山神社獅子岩リボルト (2019-12-21)
クライマーの知人から連絡を受け、獅子岩の右端ルート「十三の春 5.11c」のリボルトをN田さんに相談したところ、資材提供と、作業時の同行を快諾してくださった。既存のボルトはカットアンカーで施工されており、リボルト作業の難易度が高く、とても勉強になった。
メンバー
N田さん、崎間
行程
07:50 山神社入口(集合)
08:20/11:00 獅子岩の右端ルートをリボルト
11:00/16:00 獅子岩周辺でクライミング(解散)
概要
- 軽装で登り作業用ロープをフィックス
- リボルト装備を身に着けて終了点へ向かう
- M10全ねじボルト+MUケミカルアンプルで終了点を設置(乾燥を待つ)
- 下から登り返し、1本ずつカットアンカーをケミカルアンカーにリボルトする(計3本)
- 終了点にアンカーを固定し、フィックスロープを回収
詳細
ロープフィックス
N田さんが事前に調査してくれており、歩いて回り込んだ獅子岩上部の灌木にロープをフィックスし、懸垂下降でアクセス。対象のルートは下から見ると左上しているので、振られないように、途中の木から支点を取りながらロープセットする。
終了点用のボルトを設置
オリジナルの終了点はカットアンカー+鉄鋼製アイボルトで、黒くボロボロに劣化した残置スリングも相まって見るからに怪しい。オリジナルよりも若干壁側に新しい終了点を設置する。今回はFIXEのリング付きアンカーなので、二つを水平にセットする。N田さんが水平器を用意してくれており、水平に200mm程離れた位置に2つの穴を空ける。12mm径のビットを使用し、ドリルの山がすっかり隠れるくらいの深さまで穿孔するのが丁度良い。
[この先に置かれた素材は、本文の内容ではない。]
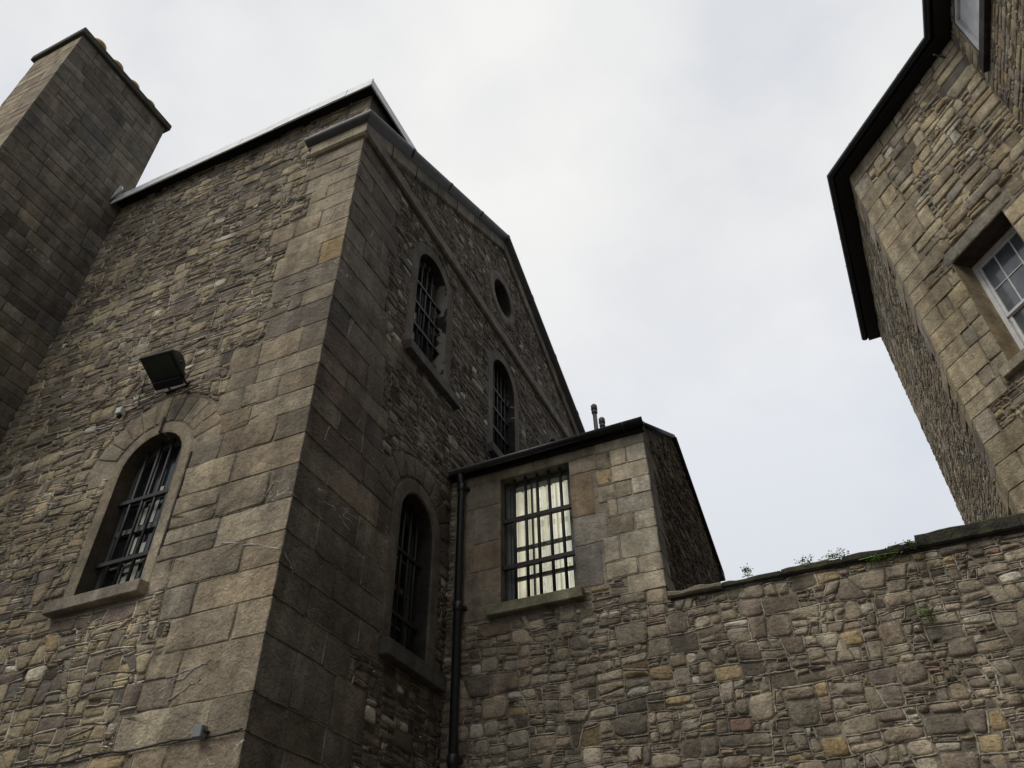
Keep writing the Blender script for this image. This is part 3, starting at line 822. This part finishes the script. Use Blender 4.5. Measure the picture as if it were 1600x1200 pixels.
# annex window: sliding sash behind iron bars, curtain drawn
wf = MB(); yf = YC+.20
def fb(x0, x1, z0, z1, y0=yf, y1=yf+.05, m=wf): m.box((x0, y0, z0), (x1, y1, z1), bev=.003)
fb(-3.745, -3.68, 5.76, 7.60, yf-.02, yf+.10); fb(-2.81, -2.745, 5.76, 7.60, yf-.02, yf+.10); fb(-3.68, -2.81, 7.53, 7.60, yf-.02, yf+.1); fb(-3.68, -2.81, 5.76, 5.83, yf-.02, yf+.1)
fb(-3.68, -3.64, 5.83, 7.53); fb(-2.85, -2.81, 5.83, 7.53)
an_w = wf.build('window', M['grime'], ann)
an_w['label'] = 'square barred sash window glowing with cream curtains'
for z in (6.60, 6.18, 7.06): 
    b = MB(); fb(-3.64, -2.85, z-.022, z+.022, yf-.005, yf+.045, b); b.build('sash_rail', M['grime'], an_w)
for x in (-3.375, -3.11):
    b = MB(); fb(x-.011, x+.011, 5.84, 7.52, yf, yf+.035, b); b.build('glazing_bar', M['grime'], an_w)
for f in (.17, .335, .505, .675, .84):
    b = MB(); x = -3.745+f; b.tube([(x, YC+.09, 5.74), (x, YC+.09, 7.61)], .021, 10); b.build('bar', M['bar'], an_w)
for z in (6.97, 6.30):
    b = MB(); b.box((-3.77, YC+.065, z-.027), (-2.72, YC+.118, z+.027)); b.build('bar', M['bar'], an_w)
rv = MB()
for (a, b) in ((hole[0], hole[3]), (hole[3], hole[2]), (hole[2], hole[1]), (hole[1], hole[0])):
    P = [E_.p(a[0], a[1], 0), E_.p(b[0], b[1], 0), E_.p(b[0], b[1], -.5), E_.p(a[0], a[1], -.5)]; rv.add(P, [(0, 1, 2, 3)], (.17, .15, .12, 0), True)
rv.build('reveal', M['dressed'], an_w)
cu = MB(); vs = []; fs = []; n = 110
for i in range(n+1):
    x = -3.74+i/n*1.0; y = YC+.38+.055*math.sin(i*.83+1.5*math.sin(i*.17))
    vs += [(x, y, 5.72), (x, y+.02*math.sin(i*.4), 7.62)]
for i in range(n): fs.append((2*i, 2*i+2, 2*i+3, 2*i+1))
cu.add(vs, fs)
cu.build('curtain', M['curtain'], an_w)
pn = MB(); pn.add([(-3.66, yf+.02, 5.82), (-2.83, yf+.02, 5.82), (-2.83, yf+.02, 7.54), (-3.66, yf+.02, 7.54)], [(0, 1, 2, 3)], flat=True); pn.build('pane', GL, an_w)
sb = MB(); sb.box((-3.90, YC-.115, 5.62), (-2.66, YC+.2, 5.755), (.34, .31, .21, 0), .010); sb.build('sill', M['sillmoss'], an_w)
# annex roof
r = MB()
y0, z0 = YC-.13, ZE-.005
for (ya, za, yb, zb) in ((y0, z0, YR, ZR+.09), (YR, ZR+.09, YK+.2, 7.90)):
    r.hexa([(XB+.0, ya, za-.05), (XN+.05, ya, za-.05), (XN+.05, yb, zb-.05), (XB, yb, zb-.05), (XB, ya, za), (XN+.05, ya, za), (XN+.05, yb, zb), (XB, yb, zb)])
roofA = r.build('roof', M['slate'], ann)
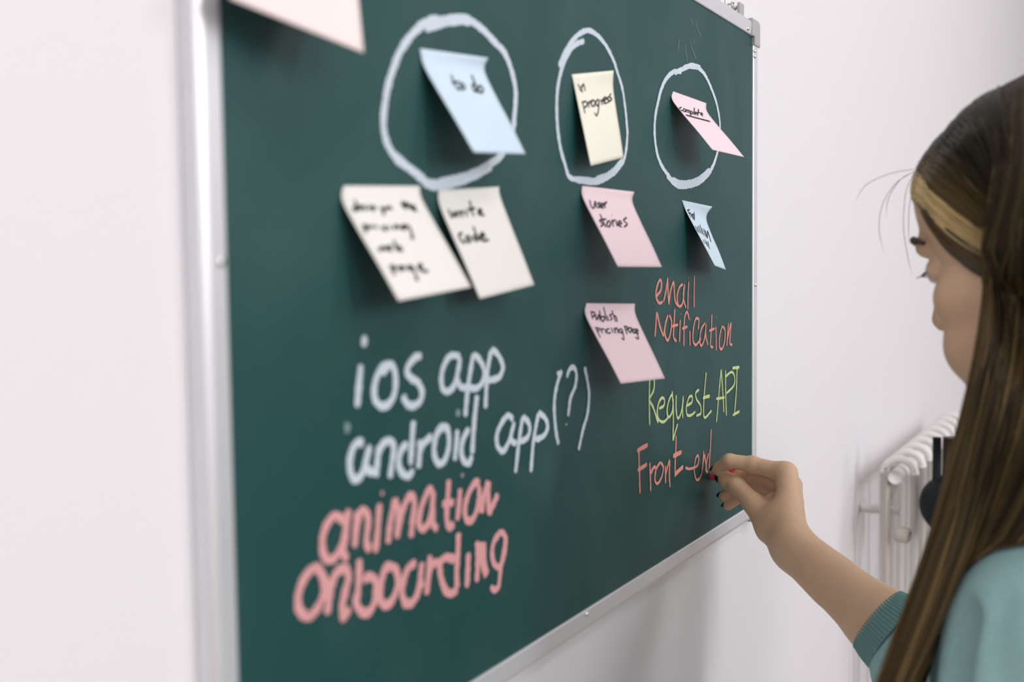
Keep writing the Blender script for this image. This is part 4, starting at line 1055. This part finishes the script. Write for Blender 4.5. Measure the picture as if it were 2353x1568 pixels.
# front hair swept back from the hairline and tucked behind the curtain
b = [[(2120, 470, .872), (2150, 520, .835), (2200, 580, .795), (2250, 622, .768), (2272, 640, .76)],
     [(2106, 440, .880), (2140, 492, .842), (2198, 552, .797), (2252, 590, .768), (2274, 604, .76)],
     [(2098, 412, .884), (2138, 458, .846), (2196, 518, .800), (2254, 556, .768), (2276, 570, .76)],
     [(2098, 388, .882), (2140, 428, .842), (2198, 480, .798), (2256, 524, .766), (2278, 540, .76)],
     [(2112, 362, .875), (2155, 392, .836), (2208, 438, .794), (2262, 484, .764), (2282, 500, .757)],
     [(2142, 325, .862), (2184, 362, .825), (2230, 410, .788), (2270, 452, .765), (2288, 470, .757)],
     [(2185, 282, .843), (2222, 320, .81), (2258, 372, .782), (2282, 420, .765), (2296, 445, .755)],
     [(2240, 236, .82), (2268, 288, .792), (2290, 350, .77), (2302, 415, .76), (2310, 450, .752)],
     [(2300, 202, .805), (2314, 262, .78), (2322, 330, .765), (2326, 410, .755), (2330, 450, .75)]]
Cv, u, dd_ = sheet(b, 1500, 14, 0.003, 0.0010, 5, 14, True)
Cv = push_out(push_out(Cv, HB, 0.0008, 0.003, dd_), HC, 0.0008, 0.003, dd_)
cols = np.empty((len(u), 3))
for q, uu_ in enumerate(u):
    t = r_.normal(0, 0.16)
    x_ = uu_+t
    if x_ < 1.0: base = MIDB*1.6 if x_ > 0.45 else np.array((0.12, 0.10, 0.075))
    elif x_ < 1.55: base = np.array((0.10, 0.085, 0.06))
    elif x_ < 3.25: base = BLON*(0.75+0.35*r_.random())
    elif x_ < 4.0: base = LITE*(0.5+0.6*r_.random())
    elif x_ < 5.0: base = MIDB*(0.6+0.6*r_.random())
    else: base = DARK*(0.8+0.8*r_.random())
    cols[q] = base
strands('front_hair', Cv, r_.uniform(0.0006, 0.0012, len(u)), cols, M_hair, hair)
# back and far side, falling from the crown down the back
S = 900; n = 18
cur = []
for q in range(S):
    th = r_.uniform(-0.25, 2.5)                  # around the skull: 0 = her right, pi = her left, through the back
    zt = r_.uniform(0.6, 1.0)
    c_, s_ = math.cos(th), math.sin(th)
    pts = [hl(0.015*c_, 0.0-0.02*s_, 0.114), hl(0.060*c_, -0.02-0.062*s_, 0.100), hl(0.083*c_, -0.02-0.092*s_, 0.045), hl(0.084*c_, -0.024-0.092*s_, -0.02)]
    e = hl(0.080*c_, -0.03-0.080*s_, -0.09)
    if s_ < 0.1 and c_ > 0: e2 = bl(-0.13, 0.10, 1.28); e3 = bl(-0.12, 0.145, 1.12)
    else: e2 = bl(-0.12*c_, -0.125-0.02*abs(s_), 1.28); e3 = bl(-0.12*c_, -0.155, 1.10)
    cur.append(resample(pts+[e, e2, e3], n)+r_.normal(0, 0.0025, 3)[None]*np.linspace(0.2, 1.6, n)[:, None])
w_ = r_.random((S, 1))
cur = push_out(np.array(cur), HC, 0.001, 0.006, r_.random(S))
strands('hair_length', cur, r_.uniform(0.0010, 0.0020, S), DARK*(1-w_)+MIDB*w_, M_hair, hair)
# a few flyaway hairs in front of the forehead
fly = [[(2105, 392, .88), (2060, 420, .875), (2028, 470, .87), (2020, 530, .87), (2034, 590, .872)],
       [(2100, 398, .882), (2082, 440, .88), (2076, 520, .88), (2086, 590, .88), (2098, 640, .882)],
       [(2108, 388, .88), (2050, 398, .872), (1990, 425, .868), (1962, 470, .866)],
       [(2104, 394, .882), (2070, 412, .88), (2042, 455, .878), (2036, 500, .878)],
       [(2110, 400, .882), (2090, 470, .88), (2088, 560, .88)]]
Cf = np.array([resample([PZ(*p) for p in g], 20) for g in fly])
strands('flyaway_hair', Cf, [0.00022]*len(fly), np.tile(MIDB*2, (len(fly), 1)), M_hair, hair)

# ------------------------------------------------------------------ radiator and lamp further along the wall
rad = empty('radiator', (1.95, WALL, 0.0))
tag(rad, 'tall white column radiator on the wall behind the person', 'radiator')
rx0 = 1.90; pitch_ = 0.078; ry1, ry0 = WALL-0.045, WALL-0.095
RZ0, RZ1 = 0.30, EYE-0.300
for k in range(9):
    x = rx0+k*pitch_
    parts = []
    for yy in (ry0, ry1):
        me = tube_mesh('c', [(x, yy, RZ0+0.05), (x, yy, RZ1-0.05)], 0.0072, 12)
        parts.append(([tuple(v.co) for v in me.vertices], [tuple(p.vertices) for p in me.polygons]))
    ym, rr_ = (ry0+ry1)/2, (ry1-ry0)/2
    for zc, sg_ in ((RZ1-0.05, 1), (RZ0+0.05, -1)):
        arc = [(x, ym+rr_*math.cos(t), zc+sg_*rr_*math.sin(t)) for t in np.linspace(0, math.pi, 15)]
        me = tube_mesh('c', arc, 0.0072, 12)
        parts.append(([tuple(v.co) for v in me.vertices], [tuple(p.vertices) for p in me.polygons]))
        me = tube_mesh('c', [(x-pitch_/2, ym, zc), (x+pitch_/2, ym, zc)], 0.012, 14)
        parts.append(([tuple(v.co) for v in me.vertices], [tuple(p.vertices) for p in me.polygons]))
    link('radiator_column', join_meshes('radiator_column', parts), M_rad, rad, True)
    if k in (0, 8):
        for zz in (RZ0+0.1, RZ1-0.12):
            link('wall_bracket', tube_mesh('wall_bracket', [(x+0.02, ym, zz), (x+0.02, WALL-0.002, zz)], 0.008, 8), M_rad, rad, True)
vz = EYE-0.448
link('valve', lathe_mesh('valve', [(0.008, 0), (0.013, 0.004), (0.0145, 0.012), (0.013, 0.022), (0.008, 0.026)], (rx0-0.030, ry0+0.026, vz), (-0.25, -1, 0), 20), M_pipe, rad, True)
pp = [(rx0-0.030, ry0+0.04, 0.0), (rx0-0.030, ry0+0.04, RZ1-0.13), (rx0-0.022, ry0+0.036, RZ1-0.085), (rx0, (ry0+ry1)/2, RZ1-0.055)]
link('supply_pipe', tube_mesh('supply_pipe', catmull([np.array(p) for p in pp], 0.02), 0.0058, 12), M_pipe, rad, True)
# black lamp standing in front of the radiator
lc = PZ(2186, 1160, 1.76)
lamp = empty('floor_lamp', (lc[0], lc[1], 0)); tag(lamp, 'black floor lamp with a round shade half hidden by the hair', 'lamp')
link('lamp_base', lathe_mesh('lamp_base', [(0.12, 0), (0.12, 0.012), (0.03, 0.022), (0.01, 0.03)], (lc[0], lc[1], 0), (0, 0, 1), 32), M_black, lamp, True)
link('lamp_pole', tube_mesh('lamp_pole', [(lc[0], lc[1], 0.02), (lc[0], lc[1], lc[2])], 0.008, 12), M_black, lamp, True)
prof = [(0.002, -0.051)]+[(0.050*math.cos(t), 0.050*math.sin(t)) for t in np.linspace(-1.5, 1.5, 18)]+[(0.002, 0.051)]
link('lamp_shade', lathe_mesh('lamp_shade', prof, lc, (0, 0, 1), 32), M_black, lamp, True)
for dx in (-0.025, -0.002):
    p = lc+CR*dx
    link('lamp_stem', tube_mesh('lamp_stem', [p+UP*0.040, p+UP*0.112], 0.007 if dx < -0.01 else 0.013, 12), M_black if dx < -0.01 else M_dkwood, lamp, True)
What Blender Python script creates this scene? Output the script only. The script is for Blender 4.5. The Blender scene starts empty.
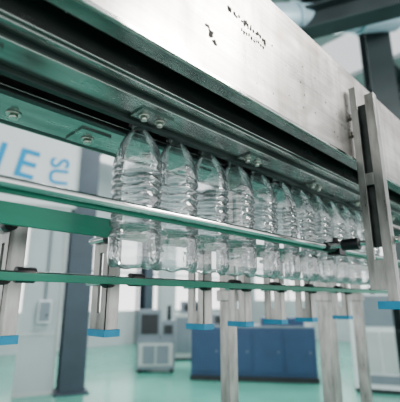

穴を空けたら、ブロワーとブラシで最低3セット入念に掃除。続いて、旭化成ARケミカルセッター MU-10のアンプルを穴に入れ、HILTIの316Lステンレス鋼製全ねじをハンマーで叩き込む。けっこう反力を感じるので、しっかり叩く。根本まで届いたら、さらに5回叩いて拡散を促進するのがコツとのこと。なお、気温10℃未満の場合は、ネジを回転させて撹拌する(今回は10℃以上だったので撹拌せず)。
プロテクション(カットアンカー)のリボルト
リボルト講習のときはオールアンカーをリボルトし、撤去の方法をだいたい把握したつもりだったけれど、今回のカットアンカーではかなり苦戦した。全3本中、見本でN田さんがリボルトした1本以外の2本、つまり僕の担当分は、撤去途中でカットアンカーが折れてしまった。折れたボルトは埋め戻し、近くの適切な位置に新たにケミカルボルトを施工した。
カットアンカーは雌ねじを岩に埋め込み、ハンガーを雄ねじで固定するという仕組みになっている。雄ねじを抜いてしまうと、岩に埋まっている部分は中空なので、強度が低い。そのため、ハンガーを外す際に、抜いた雄ねじを改めて雌ねじに固定した状態でハンマーで叩いて緩める。しかし、雄ねじの長さはカットアンカーの奥まで達しているのではないので、途中の段階で強度差が出て、ハンマーで叩いている途中で折れてしまったという次第。
僕は上手く出来なかったけれど、正しいカットアンカーの取り除き手順は次の様になる。まず、カットアンカーの下両側に、5mm径のビットで予備穴を空ける(カットアンカーの真下に12mm径の穴を空けると雪だるま状になる。その雪だるまの首に当たる部分を予め拡張しておくイメージ)。引き続いてカットアンカーの真下に12mm径の穴を空け、一度ブロワーで切り子を飛ばし、雄ねじを付けたカットアンカーをハンマーで叩いて緩めて取り除く。
既設カットアンカーを外したら、ケミカルアンカーを施工するための穴を空ける。これはリボルト講習と同じで、下向き15°に12mm径のビットをドリルの山が隠れる深さまで掘り、さらに、ケミカルアンカーが収まるように上下に縦の切込みを入れる。
入念な掃除のが済んだら、FIXEのケミカルボルトをHILTIのグルーHY-200で施工。このグルーは速乾タイプなので、2時間程で使用可能な強度となった。
感想
たった3時間の作業だったけれど、リボルトが終わると疲労困憊し、大きな充実感も得られた。N田さんは迷いなくカットアンカーを取り除き、寸分の狂いなくケミカルアンカー用の穴を施工しておられた。さすが、通算1,000本以上をリボルトした腕前だ。10月のリボルト講習会に引き続き、とても貴重な経験が得られました。どうもありがとうございました。